* begin RECORDED DATA *
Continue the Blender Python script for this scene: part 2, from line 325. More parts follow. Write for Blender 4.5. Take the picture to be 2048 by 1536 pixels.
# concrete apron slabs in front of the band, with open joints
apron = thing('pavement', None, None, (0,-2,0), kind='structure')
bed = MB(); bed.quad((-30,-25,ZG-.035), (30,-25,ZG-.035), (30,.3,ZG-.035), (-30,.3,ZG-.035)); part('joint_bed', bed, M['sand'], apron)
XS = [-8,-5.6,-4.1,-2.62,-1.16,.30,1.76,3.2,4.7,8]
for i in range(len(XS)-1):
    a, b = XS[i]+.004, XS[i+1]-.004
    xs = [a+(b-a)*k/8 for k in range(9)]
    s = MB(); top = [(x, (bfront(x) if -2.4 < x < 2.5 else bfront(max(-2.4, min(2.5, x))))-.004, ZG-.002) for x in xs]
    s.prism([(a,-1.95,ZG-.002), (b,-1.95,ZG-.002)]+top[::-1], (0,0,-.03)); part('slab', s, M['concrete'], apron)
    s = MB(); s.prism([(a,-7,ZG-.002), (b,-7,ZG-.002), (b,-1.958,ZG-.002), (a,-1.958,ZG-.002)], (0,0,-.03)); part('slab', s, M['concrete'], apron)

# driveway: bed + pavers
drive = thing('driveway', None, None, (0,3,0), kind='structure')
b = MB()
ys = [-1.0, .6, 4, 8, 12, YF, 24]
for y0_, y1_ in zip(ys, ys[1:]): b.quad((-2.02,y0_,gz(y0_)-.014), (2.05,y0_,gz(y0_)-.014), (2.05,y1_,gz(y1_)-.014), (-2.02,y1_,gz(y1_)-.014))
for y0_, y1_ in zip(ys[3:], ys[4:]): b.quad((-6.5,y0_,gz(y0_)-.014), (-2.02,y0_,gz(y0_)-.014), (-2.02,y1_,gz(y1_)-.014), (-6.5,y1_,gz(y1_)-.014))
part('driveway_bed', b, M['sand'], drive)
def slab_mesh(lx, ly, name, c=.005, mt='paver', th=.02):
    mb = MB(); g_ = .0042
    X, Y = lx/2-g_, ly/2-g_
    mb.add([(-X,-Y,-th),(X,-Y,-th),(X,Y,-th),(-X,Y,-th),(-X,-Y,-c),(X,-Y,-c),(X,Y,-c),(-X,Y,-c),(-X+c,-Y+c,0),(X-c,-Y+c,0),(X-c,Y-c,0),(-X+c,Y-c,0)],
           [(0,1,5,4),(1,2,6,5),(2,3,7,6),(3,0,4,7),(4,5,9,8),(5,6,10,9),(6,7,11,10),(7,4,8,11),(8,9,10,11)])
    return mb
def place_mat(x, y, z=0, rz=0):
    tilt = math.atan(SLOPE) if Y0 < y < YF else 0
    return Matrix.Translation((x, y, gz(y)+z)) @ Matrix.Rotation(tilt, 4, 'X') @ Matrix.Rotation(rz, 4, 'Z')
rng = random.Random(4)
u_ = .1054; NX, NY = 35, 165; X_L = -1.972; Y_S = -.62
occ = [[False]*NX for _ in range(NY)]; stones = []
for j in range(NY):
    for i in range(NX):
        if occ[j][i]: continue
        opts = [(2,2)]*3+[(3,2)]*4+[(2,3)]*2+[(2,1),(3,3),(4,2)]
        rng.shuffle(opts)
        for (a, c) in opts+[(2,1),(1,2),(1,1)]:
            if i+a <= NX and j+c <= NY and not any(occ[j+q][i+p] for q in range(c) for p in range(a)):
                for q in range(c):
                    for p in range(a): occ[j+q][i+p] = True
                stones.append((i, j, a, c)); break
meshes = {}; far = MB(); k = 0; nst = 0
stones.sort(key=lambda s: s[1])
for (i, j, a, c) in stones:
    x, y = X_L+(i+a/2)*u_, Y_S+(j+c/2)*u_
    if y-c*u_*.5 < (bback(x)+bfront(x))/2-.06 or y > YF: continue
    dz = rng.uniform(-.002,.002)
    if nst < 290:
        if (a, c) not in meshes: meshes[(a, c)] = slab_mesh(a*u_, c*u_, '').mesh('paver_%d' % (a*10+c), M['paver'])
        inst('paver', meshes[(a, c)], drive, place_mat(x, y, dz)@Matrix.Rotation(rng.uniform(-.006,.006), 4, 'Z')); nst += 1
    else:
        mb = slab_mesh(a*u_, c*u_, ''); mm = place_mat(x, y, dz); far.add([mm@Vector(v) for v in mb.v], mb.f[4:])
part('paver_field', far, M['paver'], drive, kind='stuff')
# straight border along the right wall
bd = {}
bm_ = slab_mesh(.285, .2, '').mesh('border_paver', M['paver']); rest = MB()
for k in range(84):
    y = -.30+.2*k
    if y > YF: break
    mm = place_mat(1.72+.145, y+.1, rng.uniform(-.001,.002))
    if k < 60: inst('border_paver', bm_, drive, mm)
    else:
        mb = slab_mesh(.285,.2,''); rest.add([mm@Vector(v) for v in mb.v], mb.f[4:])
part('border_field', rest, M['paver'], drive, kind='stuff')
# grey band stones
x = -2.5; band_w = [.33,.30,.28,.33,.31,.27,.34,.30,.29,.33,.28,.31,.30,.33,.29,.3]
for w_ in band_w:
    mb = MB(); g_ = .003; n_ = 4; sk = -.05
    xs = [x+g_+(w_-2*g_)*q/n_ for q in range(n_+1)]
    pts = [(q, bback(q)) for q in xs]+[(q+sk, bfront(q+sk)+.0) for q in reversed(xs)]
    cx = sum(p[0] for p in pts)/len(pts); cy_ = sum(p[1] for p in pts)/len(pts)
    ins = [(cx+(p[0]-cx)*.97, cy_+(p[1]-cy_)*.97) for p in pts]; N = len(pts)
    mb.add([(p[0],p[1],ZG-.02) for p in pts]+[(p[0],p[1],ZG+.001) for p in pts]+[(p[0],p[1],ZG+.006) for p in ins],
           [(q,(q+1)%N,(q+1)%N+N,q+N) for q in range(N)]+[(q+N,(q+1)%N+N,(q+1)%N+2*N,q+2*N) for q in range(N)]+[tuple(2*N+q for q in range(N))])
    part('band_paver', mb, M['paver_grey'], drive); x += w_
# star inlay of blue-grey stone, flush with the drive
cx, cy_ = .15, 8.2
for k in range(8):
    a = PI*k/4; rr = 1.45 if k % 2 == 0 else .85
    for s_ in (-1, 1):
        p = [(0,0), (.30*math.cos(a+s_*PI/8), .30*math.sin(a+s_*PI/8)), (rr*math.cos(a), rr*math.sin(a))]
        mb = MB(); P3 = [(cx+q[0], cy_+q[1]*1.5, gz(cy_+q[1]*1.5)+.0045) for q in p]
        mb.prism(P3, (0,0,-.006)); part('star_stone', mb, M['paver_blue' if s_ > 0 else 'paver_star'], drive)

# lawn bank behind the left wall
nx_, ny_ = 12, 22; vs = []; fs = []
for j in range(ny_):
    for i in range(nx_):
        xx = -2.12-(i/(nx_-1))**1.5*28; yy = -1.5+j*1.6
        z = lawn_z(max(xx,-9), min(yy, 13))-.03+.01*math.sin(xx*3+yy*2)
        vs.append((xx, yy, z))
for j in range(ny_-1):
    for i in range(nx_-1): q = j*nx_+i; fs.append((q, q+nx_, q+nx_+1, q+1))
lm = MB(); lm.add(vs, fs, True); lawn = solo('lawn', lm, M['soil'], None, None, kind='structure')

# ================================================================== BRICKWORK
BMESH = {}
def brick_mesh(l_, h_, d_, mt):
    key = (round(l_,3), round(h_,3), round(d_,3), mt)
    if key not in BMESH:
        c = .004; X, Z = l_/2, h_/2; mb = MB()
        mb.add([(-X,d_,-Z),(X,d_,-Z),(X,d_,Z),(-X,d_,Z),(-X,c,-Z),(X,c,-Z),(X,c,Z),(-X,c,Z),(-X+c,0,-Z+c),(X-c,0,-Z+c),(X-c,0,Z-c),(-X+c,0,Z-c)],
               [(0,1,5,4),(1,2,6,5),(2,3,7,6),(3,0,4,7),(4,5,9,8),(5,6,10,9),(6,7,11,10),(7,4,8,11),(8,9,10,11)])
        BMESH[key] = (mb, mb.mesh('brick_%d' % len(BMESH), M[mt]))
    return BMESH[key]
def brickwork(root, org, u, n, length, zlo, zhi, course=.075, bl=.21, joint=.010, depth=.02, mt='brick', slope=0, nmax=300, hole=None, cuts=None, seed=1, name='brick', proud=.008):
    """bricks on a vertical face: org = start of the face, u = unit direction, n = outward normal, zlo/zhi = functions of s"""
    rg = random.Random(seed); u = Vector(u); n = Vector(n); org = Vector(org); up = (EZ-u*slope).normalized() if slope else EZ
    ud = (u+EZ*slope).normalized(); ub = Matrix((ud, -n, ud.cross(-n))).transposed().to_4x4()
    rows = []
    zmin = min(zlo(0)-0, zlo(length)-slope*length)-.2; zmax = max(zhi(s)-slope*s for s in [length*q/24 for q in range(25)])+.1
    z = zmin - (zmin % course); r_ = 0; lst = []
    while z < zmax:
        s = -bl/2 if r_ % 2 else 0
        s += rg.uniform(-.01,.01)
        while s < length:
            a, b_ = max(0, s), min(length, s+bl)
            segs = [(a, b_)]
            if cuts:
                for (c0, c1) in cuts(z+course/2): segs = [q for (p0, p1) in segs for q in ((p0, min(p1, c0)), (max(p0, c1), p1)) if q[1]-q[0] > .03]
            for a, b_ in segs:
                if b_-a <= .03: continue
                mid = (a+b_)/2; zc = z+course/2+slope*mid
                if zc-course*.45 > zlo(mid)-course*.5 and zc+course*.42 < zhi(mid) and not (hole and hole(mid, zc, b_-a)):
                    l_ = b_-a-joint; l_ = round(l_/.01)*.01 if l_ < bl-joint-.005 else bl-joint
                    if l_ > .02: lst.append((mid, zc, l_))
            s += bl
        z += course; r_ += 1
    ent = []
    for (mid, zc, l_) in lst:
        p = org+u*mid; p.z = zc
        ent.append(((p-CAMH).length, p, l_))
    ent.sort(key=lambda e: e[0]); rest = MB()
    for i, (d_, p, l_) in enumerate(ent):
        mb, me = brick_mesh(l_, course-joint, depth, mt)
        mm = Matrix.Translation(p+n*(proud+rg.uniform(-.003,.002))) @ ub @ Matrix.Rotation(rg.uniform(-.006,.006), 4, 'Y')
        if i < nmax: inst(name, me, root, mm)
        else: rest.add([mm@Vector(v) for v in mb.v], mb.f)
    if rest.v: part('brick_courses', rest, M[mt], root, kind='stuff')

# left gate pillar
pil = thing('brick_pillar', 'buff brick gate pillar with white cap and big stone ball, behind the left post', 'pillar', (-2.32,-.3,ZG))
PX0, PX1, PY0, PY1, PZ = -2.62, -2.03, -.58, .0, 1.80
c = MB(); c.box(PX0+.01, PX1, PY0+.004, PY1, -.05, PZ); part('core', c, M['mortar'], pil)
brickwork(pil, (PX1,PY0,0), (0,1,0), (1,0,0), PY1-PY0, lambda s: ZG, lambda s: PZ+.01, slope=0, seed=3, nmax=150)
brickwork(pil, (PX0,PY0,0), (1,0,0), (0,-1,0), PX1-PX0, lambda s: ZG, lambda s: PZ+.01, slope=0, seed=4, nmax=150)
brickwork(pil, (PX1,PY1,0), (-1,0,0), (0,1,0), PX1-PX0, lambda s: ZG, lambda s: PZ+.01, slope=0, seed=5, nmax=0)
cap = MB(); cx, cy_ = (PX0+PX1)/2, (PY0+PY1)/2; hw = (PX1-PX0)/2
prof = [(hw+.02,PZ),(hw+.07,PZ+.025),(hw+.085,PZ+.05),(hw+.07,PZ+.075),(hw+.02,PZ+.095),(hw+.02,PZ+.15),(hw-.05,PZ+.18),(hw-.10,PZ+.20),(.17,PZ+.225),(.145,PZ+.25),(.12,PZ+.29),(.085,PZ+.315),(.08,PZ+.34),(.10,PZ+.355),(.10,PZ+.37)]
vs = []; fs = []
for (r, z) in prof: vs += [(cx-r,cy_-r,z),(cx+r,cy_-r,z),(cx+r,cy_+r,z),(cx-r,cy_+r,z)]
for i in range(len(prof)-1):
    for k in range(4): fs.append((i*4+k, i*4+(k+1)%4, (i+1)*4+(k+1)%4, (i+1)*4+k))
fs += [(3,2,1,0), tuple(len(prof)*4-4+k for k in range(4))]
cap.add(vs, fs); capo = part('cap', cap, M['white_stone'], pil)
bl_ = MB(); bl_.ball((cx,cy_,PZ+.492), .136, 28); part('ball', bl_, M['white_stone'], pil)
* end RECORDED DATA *
◆ **OBJECTIVE**
Copy out the listing above, line by line and exactly, from its first line to the line holding "(b,-1.958,ZG-.002), (a,-1.958,ZG-.002)], (0,0,-.03));", inclusive.

◆ **WRITTEN SOLUTION**
Continue the Blender Python script for this scene: part 2, from line 325. More parts follow. Write for Blender 4.5. Take the picture to be 2048 by 1536 pixels.
# concrete apron slabs in front of the band, with open joints
apron = thing('pavement', None, None, (0,-2,0), kind='structure')
bed = MB(); bed.quad((-30,-25,ZG-.035), (30,-25,ZG-.035), (30,.3,ZG-.035), (-30,.3,ZG-.035)); part('joint_bed', bed, M['sand'], apron)
XS = [-8,-5.6,-4.1,-2.62,-1.16,.30,1.76,3.2,4.7,8]
for i in range(len(XS)-1):
    a, b = XS[i]+.004, XS[i+1]-.004
    xs = [a+(b-a)*k/8 for k in range(9)]
    s = MB(); top = [(x, (bfront(x) if -2.4 < x < 2.5 else bfront(max(-2.4, min(2.5, x))))-.004, ZG-.002) for x in xs]
    s.prism([(a,-1.95,ZG-.002), (b,-1.95,ZG-.002)]+top[::-1], (0,0,-.03)); part('slab', s, M['concrete'], apron)
    s = MB(); s.prism([(a,-7,ZG-.002), (b,-7,ZG-.002), (b,-1.958,ZG-.002), (a,-1.958,ZG-.002)], (0,0,-.03)); part('slab', s, M['concrete'], apron)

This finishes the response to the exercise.